Today’s leading decentralized finance (DeFi) dApps such as Uniswap, Compound, and PancakeSwap often operate in siloed liquidity environments. As such, services such as lending, asset transfers, and yield farming cannot be unlocked across heterogeneous blockchain ecosystems, disenfranchising dApp developers and users on those networks.
If the events occurring in these dApps were linked to each other such that one event in, say, dApp A on chain X, triggers an action in another application, say dApp B on chain Y, then we could unlock the liquidity fragmentation in these networks. For example, most DEXs operate as order books, similar to centralized exchanges (CEXs), where users buy and sell orders at their preferred prices.
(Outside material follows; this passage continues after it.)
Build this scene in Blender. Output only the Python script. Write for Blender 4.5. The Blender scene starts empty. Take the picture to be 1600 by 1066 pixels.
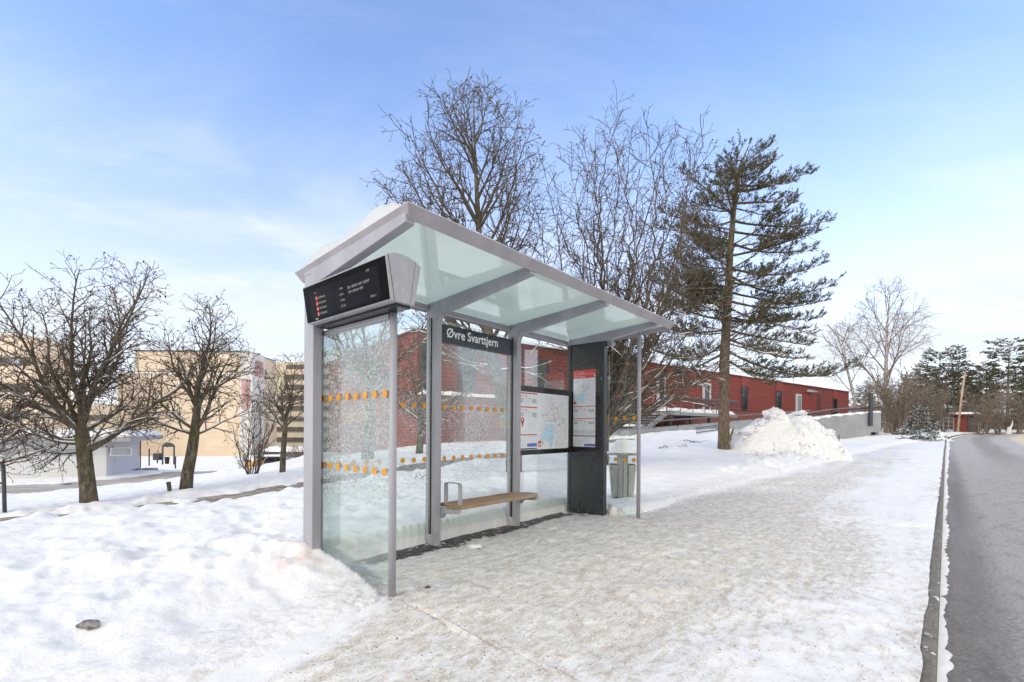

However, without sufficient liquidity to back the trading volumes, a DEX can become unstable and subject to price swings and slippages. This forces users to leverage multiple decentralized finance (DeFi) protocols on different chains to swap tokens. Besides the long waiting times, high transaction costs, and slippages that users face, there is also the possibility that liquidity providers in a given pool will experience impermanent loss.
Analog network can allow users to create multi-chain order book DEXs where validated event data allow smart contracts to partially fill bids across different liquidity pool networks. This infrastructure solves the problem of liquidity fragmentation without any centralized bridges or wrapped assets.